L'inextricable crise politique en Thaïlande a connu un nouveau rebondissement vendredi lorsque des divisions ont éclaté au grand jour au sein de la coalition au pouvoir, empêchant la réélection du premier ministre Samak Sundaravej au Parlement.

Le report du vote à mercredi prochain et l'isolement croissant de M. Samak, 73 ans, ont toutes les raisons de satisfaire les milliers de manifestants qui le défient depuis le 26 août en campant devant ses bureaux à Bangkok.

Les députés de la coalition au pouvoir, qui étaient censés reconduire M. Samak dans ses fonctions malgré une décision judiciaire défavorable, ne se sont pas présentés vendredi à une séance de vote, à laquelle ont participé seulement 161 des 470 parlementaires de la chambre basse.

Les députés présents appartenaient tous au Parti démocrate (opposition) et le boycottage de la séance, organisé par d'autres, y compris par des membres du parti majoritaire, a été interprété comme un nouveau camouflet pour le Premier ministre sortant.

Somchai Wongsawat, Premier ministre par intérim et leader adjoint du Parti du pouvoir du peuple (PPP) de M. Samak, a cherché à minimiser l'absence de quorum vendredi, alors que, la veille, la majorité des parlementaires du PPP s'était prononcée en faveur de la réélection de M. Samak qui avait lui-même accepté ce nouveau mandat.

«Je ne peux pas dire s'il y aura un changement dans le nom du candidat. Cela dépend des consultations entre les partis politiques», a déclaré M. Somchai.

Deux autres formations de la coalition au pouvoir ont exprimé ouvertement des réserves sur M. Samak, contraint de démissionner mardi par la Cour constitutionnelle après avoir été reconnu coupable d'avoir accepté de l'argent d'une entreprise privée produisant ses émissions culinaires à la télévision.

Le PPP, qui contrôle 223 sièges au Parlement, apparaît de plus en plus divisé sur la question de maintenir ou non sa candidature et une faction a estimé que le premier ministre sortant --dont «les contributions ont été significatives»-- n'était plus l'homme de la situation.

Les cinq autres formations de la coalition totalisent 83 députés.
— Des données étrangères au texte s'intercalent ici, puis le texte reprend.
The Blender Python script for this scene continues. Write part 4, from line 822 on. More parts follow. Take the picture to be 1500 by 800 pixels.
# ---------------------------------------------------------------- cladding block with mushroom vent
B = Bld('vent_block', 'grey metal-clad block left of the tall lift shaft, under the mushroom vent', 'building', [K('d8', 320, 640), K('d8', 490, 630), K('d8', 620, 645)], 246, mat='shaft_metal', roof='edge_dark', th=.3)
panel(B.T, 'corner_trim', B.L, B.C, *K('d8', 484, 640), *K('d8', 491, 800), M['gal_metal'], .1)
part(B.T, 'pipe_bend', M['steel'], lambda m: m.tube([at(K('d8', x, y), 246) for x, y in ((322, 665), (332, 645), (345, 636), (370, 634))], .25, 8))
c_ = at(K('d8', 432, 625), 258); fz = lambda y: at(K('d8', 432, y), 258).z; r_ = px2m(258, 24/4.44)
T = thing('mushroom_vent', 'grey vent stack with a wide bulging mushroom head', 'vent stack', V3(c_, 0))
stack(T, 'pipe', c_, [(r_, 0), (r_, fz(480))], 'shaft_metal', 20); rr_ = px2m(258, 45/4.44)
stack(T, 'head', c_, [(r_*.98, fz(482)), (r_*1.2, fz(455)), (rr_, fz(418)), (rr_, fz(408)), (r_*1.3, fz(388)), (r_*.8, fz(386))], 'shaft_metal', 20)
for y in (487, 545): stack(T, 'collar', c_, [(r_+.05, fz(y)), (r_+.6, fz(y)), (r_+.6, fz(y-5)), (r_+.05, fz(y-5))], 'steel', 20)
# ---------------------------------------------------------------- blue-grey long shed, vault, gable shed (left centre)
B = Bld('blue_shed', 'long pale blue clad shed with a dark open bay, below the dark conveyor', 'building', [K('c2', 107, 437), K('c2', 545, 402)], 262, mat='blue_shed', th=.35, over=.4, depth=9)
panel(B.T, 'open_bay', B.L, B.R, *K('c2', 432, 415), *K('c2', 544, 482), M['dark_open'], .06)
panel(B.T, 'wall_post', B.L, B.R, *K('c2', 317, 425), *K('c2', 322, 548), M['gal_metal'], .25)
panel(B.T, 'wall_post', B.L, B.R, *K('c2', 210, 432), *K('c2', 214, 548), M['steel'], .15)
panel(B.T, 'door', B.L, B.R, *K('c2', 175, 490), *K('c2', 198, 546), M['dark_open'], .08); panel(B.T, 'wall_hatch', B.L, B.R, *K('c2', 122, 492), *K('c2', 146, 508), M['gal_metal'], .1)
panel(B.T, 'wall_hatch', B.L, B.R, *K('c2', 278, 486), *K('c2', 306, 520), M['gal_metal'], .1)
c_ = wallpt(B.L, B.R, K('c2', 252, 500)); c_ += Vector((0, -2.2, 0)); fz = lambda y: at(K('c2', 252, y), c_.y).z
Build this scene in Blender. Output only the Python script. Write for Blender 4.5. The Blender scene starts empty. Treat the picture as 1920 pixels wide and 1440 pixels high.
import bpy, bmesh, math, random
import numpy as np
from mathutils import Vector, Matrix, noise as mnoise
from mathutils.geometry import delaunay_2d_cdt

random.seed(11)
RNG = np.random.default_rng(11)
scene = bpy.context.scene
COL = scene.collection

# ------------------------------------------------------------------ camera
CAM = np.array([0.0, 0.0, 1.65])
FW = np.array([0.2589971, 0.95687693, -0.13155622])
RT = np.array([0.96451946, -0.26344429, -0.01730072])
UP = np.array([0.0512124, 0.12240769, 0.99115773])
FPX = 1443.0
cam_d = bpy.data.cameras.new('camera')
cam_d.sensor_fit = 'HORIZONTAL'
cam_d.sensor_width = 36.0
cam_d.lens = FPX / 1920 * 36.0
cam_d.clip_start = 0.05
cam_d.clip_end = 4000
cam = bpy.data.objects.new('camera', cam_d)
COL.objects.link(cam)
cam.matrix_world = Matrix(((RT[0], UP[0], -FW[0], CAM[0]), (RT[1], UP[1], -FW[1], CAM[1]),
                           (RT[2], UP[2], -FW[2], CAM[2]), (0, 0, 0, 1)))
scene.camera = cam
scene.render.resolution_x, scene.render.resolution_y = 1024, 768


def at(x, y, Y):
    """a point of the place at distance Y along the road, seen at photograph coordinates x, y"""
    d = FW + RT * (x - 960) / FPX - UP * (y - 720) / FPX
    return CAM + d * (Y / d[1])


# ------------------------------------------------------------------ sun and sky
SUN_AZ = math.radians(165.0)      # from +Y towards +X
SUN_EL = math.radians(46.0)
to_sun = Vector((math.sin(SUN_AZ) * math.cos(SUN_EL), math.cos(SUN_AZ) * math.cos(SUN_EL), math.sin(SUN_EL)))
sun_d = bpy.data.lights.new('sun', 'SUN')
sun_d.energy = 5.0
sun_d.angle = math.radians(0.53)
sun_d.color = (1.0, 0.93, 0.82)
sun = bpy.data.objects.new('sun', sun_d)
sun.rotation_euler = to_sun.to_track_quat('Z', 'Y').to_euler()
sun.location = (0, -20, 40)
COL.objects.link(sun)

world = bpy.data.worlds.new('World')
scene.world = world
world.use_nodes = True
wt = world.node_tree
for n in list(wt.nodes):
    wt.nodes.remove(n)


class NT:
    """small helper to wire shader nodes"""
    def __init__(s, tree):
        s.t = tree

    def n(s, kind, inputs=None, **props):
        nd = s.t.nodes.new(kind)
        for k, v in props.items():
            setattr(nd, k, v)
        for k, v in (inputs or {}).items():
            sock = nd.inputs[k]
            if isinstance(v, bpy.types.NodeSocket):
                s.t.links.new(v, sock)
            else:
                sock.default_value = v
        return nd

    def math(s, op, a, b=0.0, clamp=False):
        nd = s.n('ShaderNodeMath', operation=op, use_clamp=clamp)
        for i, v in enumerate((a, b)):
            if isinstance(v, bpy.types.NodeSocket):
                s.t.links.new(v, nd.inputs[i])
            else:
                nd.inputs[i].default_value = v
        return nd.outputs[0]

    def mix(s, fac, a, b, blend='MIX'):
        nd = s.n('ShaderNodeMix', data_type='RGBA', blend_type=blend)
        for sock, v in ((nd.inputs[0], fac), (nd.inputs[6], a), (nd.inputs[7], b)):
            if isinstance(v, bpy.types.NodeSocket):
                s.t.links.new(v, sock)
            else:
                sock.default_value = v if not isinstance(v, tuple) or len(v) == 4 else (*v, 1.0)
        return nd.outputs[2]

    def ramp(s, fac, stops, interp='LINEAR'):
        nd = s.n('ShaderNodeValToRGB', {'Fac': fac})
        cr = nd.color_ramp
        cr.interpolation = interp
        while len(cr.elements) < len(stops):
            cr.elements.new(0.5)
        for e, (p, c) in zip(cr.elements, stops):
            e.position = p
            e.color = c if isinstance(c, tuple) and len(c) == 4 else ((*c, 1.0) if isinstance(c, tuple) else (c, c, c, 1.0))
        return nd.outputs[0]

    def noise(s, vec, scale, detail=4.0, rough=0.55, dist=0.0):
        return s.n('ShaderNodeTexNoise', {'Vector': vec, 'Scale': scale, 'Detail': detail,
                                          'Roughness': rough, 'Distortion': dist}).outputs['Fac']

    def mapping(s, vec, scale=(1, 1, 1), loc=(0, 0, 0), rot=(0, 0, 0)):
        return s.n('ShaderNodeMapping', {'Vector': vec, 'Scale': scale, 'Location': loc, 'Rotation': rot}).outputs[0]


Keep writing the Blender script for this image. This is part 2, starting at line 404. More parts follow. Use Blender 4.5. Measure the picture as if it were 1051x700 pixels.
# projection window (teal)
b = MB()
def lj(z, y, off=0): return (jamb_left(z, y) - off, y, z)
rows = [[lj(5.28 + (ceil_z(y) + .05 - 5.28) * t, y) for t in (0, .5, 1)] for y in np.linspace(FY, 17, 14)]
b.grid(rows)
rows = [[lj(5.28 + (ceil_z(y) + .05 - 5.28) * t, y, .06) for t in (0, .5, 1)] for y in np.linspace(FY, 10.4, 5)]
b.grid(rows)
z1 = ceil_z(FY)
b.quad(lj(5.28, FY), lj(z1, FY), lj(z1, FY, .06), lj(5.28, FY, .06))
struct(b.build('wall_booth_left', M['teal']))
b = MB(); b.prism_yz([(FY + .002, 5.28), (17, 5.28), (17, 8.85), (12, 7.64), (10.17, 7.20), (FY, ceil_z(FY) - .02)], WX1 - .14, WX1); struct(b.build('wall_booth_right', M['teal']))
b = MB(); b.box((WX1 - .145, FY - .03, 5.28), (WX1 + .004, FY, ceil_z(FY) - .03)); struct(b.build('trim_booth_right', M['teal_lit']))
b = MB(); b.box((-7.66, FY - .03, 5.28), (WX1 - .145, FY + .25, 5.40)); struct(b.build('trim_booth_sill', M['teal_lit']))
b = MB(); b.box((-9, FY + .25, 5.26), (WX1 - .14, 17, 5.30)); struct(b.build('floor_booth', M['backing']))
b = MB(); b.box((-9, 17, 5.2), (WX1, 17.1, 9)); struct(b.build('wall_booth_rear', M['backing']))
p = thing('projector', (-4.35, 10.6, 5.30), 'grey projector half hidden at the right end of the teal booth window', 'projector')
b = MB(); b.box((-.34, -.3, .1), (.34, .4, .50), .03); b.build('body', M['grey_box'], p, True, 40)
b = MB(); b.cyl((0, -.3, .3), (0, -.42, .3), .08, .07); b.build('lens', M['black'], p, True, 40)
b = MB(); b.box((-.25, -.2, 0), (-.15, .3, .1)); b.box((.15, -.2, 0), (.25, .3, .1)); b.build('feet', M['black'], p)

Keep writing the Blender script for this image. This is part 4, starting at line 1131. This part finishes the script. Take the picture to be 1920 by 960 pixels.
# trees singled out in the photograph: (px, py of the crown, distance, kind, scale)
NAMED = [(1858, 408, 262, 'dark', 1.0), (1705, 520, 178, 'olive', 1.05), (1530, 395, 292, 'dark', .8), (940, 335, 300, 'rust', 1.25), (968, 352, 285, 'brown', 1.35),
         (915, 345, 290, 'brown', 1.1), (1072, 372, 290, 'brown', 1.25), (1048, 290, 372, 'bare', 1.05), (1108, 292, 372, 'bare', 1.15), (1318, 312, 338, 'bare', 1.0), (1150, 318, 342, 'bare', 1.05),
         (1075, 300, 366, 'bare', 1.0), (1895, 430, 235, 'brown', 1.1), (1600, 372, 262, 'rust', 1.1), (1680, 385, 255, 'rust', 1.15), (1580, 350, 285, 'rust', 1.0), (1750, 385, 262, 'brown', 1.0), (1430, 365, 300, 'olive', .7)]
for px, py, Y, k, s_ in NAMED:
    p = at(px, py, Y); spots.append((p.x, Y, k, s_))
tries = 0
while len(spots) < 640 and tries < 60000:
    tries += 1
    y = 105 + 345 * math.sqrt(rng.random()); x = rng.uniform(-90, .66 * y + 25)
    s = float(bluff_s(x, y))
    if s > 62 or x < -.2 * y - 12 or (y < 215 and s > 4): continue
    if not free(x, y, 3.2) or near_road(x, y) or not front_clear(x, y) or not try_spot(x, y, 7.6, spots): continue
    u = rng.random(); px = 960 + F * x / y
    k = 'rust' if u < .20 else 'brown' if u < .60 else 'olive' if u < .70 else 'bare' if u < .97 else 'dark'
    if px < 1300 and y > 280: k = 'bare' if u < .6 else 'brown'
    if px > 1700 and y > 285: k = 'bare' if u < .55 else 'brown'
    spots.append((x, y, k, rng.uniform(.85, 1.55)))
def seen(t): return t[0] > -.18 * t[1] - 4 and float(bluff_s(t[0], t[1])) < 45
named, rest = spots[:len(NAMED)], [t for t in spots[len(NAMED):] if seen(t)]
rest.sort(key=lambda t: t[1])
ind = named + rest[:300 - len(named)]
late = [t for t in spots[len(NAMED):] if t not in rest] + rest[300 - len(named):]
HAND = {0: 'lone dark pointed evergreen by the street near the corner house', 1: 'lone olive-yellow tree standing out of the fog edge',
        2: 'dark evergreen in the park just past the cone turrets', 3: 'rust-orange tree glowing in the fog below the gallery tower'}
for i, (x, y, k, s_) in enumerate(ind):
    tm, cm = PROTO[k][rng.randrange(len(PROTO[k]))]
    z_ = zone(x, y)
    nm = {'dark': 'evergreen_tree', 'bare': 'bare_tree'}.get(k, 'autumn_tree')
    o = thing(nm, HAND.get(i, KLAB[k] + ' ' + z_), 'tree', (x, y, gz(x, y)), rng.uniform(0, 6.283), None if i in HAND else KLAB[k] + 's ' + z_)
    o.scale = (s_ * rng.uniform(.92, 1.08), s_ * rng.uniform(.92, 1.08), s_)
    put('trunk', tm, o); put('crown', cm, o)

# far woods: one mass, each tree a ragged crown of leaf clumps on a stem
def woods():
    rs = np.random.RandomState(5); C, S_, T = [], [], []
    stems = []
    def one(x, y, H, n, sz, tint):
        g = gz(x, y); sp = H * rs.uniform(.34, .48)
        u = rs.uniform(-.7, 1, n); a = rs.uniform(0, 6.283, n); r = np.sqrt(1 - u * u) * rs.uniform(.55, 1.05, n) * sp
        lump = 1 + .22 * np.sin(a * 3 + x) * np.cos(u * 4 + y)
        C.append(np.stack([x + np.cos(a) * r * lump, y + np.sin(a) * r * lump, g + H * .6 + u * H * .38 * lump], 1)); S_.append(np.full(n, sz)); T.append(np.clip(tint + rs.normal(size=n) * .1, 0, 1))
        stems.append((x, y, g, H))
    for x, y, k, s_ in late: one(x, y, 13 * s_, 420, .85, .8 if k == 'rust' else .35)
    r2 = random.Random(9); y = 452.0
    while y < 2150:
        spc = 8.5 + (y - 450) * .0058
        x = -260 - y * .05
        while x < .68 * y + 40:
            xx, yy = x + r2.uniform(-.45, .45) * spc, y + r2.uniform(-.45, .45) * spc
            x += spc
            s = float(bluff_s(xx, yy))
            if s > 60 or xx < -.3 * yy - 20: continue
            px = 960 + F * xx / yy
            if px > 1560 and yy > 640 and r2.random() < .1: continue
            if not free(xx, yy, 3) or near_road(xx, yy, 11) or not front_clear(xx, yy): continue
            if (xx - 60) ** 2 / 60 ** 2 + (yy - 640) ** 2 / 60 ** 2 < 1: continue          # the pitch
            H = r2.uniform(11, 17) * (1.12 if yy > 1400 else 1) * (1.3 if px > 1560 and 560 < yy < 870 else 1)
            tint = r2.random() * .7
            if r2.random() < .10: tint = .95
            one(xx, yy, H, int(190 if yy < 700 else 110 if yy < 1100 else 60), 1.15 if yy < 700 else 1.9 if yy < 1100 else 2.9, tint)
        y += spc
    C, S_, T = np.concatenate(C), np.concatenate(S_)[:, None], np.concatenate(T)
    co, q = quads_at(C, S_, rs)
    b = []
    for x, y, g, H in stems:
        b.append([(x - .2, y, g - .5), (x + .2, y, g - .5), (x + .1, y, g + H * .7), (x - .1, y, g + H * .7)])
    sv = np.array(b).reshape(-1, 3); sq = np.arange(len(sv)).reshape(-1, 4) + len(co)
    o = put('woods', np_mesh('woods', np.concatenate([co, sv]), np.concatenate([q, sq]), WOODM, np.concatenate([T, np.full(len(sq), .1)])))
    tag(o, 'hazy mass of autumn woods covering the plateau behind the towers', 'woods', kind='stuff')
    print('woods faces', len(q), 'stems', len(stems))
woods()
L'une d'elles, Chart Thai (34 sièges), a dit, après la séance avortée de vendredi, qu'elle donnait encore «une chance» au PPP pour trouver un autre candidat.

Mardi, la Cour constitutionnelle n'avait pas exclu M. Samak de la scène politique et rien ne l'empêchait de se représenter.

Mais le premier ministre sortant a été considérablement affaibli par l'occupation du siège du gouvernement à Bangkok où étaient encore retranchés vendredi quelque 3000 manifestants légitimistes répondant à l'appel de «l'Alliance du peuple pour la démocratie» (PAD).

Des analystes ont estimé que la coalition au pouvoir n'avait d'autre choix que de s'entendre sur un autre candidat. «Le vent tourne contre Samak et le réélire ne ferait qu'intensifier cette politique de la corde raide avec la PAD», a jugé le commentateur politique Thitinan Pongsudhirak.

«Le problème du PPP, c'est qu'il n'a personne d'autre de la carrure de Samak pour tenir tête à la PAD», a-t-il ajouté.

Jeudi, le commandant-en-chef de l'armée thaïlandaise, le général Anupong Paojinda, s'était prononcé, «à titre personnel», en faveur d'un gouvernement d'unité nationale, proposition lancée 48 heures plus tôt par l'opposition.

M. Samak était devenu Premier ministre en février dernier, à l'issue des premières élections législatives depuis le putsch de 2006 qui avait renversé l'ancien homme fort de la Thaïlande, Thaksin Shinawatra, réfugié en Grande-Bretagne à la suite d'accusations de corruption.

Selon la presse thaïlandaise, M. Thaksin, qui finance le PPP, a initialement soutenu la réélection de M. Samak.